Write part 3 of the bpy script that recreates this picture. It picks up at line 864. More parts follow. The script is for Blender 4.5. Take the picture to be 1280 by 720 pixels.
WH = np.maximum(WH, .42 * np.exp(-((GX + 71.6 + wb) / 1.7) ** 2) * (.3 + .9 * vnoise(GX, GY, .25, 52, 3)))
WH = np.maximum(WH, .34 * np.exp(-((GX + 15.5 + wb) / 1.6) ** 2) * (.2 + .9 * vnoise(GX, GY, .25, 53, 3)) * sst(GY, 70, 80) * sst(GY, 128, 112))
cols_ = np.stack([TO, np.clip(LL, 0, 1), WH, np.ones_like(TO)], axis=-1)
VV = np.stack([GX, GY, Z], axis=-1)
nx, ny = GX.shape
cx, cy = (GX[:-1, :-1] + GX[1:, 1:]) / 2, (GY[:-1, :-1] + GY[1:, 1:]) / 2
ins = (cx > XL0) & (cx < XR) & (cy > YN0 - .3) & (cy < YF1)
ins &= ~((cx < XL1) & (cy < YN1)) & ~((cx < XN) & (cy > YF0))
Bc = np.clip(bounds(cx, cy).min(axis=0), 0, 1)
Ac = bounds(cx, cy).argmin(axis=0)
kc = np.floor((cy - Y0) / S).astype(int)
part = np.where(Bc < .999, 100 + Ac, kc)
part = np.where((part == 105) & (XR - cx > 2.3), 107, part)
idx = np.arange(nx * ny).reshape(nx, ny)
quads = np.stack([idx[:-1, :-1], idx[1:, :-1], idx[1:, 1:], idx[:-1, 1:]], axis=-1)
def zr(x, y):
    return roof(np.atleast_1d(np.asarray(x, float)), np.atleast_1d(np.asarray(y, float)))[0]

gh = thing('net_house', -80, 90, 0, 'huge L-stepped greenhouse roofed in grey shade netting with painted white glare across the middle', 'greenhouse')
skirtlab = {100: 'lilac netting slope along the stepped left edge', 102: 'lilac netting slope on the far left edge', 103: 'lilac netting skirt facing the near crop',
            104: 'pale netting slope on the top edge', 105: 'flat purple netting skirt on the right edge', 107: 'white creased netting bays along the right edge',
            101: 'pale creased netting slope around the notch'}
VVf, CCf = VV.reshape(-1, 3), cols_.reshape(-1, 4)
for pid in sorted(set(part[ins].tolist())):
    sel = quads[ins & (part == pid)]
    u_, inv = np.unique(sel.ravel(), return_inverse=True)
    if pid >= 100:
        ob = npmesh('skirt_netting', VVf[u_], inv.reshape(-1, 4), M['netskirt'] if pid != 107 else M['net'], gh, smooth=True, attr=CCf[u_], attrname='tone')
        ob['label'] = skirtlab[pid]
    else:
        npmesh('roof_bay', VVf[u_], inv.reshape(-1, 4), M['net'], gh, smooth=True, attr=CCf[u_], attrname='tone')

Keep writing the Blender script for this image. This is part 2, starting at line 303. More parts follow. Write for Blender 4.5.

------------------------------------------------------------------------

Your task is to quote all of the data word for word.

_Full solution_
Write part 3 of the bpy script that recreates this picture. It picks up at line 864. More parts follow. The script is for Blender 4.5. Take the picture to be 1280 by 720 pixels.
WH = np.maximum(WH, .42 * np.exp(-((GX + 71.6 + wb) / 1.7) ** 2) * (.3 + .9 * vnoise(GX, GY, .25, 52, 3)))
WH = np.maximum(WH, .34 * np.exp(-((GX + 15.5 + wb) / 1.6) ** 2) * (.2 + .9 * vnoise(GX, GY, .25, 53, 3)) * sst(GY, 70, 80) * sst(GY, 128, 112))
cols_ = np.stack([TO, np.clip(LL, 0, 1), WH, np.ones_like(TO)], axis=-1)
VV = np.stack([GX, GY, Z], axis=-1)
nx, ny = GX.shape
cx, cy = (GX[:-1, :-1] + GX[1:, 1:]) / 2, (GY[:-1, :-1] + GY[1:, 1:]) / 2
ins = (cx > XL0) & (cx < XR) & (cy > YN0 - .3) & (cy < YF1)
ins &= ~((cx < XL1) & (cy < YN1)) & ~((cx < XN) & (cy > YF0))
Bc = np.clip(bounds(cx, cy).min(axis=0), 0, 1)
Ac = bounds(cx, cy).argmin(axis=0)
kc = np.floor((cy - Y0) / S).astype(int)
part = np.where(Bc < .999, 100 + Ac, kc)
part = np.where((part == 105) & (XR - cx > 2.3), 107, part)
idx = np.arange(nx * ny).reshape(nx, ny)
quads = np.stack([idx[:-1, :-1], idx[1:, :-1], idx[1:, 1:], idx[:-1, 1:]], axis=-1)
def zr(x, y):
    return roof(np.atleast_1d(np.asarray(x, float)), np.atleast_1d(np.asarray(y, float)))[0]

gh = thing('net_house', -80, 90, 0, 'huge L-stepped greenhouse roofed in grey shade netting with painted white glare across the middle', 'greenhouse')
skirtlab = {100: 'lilac netting slope along the stepped left edge', 102: 'lilac netting slope on the far left edge', 103: 'lilac netting skirt facing the near crop',
            104: 'pale netting slope on the top edge', 105: 'flat purple netting skirt on the right edge', 107: 'white creased netting bays along the right edge',
            101: 'pale creased netting slope around the notch'}
VVf, CCf = VV.reshape(-1, 3), cols_.reshape(-1, 4)
for pid in sorted(set(part[ins].tolist())):
    sel = quads[ins & (part == pid)]
    u_, inv = np.unique(sel.ravel(), return_inverse=True)
    if pid >= 100:
        ob = npmesh('skirt_netting', VVf[u_], inv.reshape(-1, 4), M['netskirt'] if pid != 107 else M['net'], gh, smooth=True, attr=CCf[u_], attrname='tone')
        ob['label'] = skirtlab[pid]
    else:
        npmesh('roof_bay', VVf[u_], inv.reshape(-1, 4), M['net'], gh, smooth=True, attr=CCf[u_], attrname='tone')

Keep writing the Blender script for this image. This is part 2, starting at line 303. More parts follow. Write for Blender 4.5.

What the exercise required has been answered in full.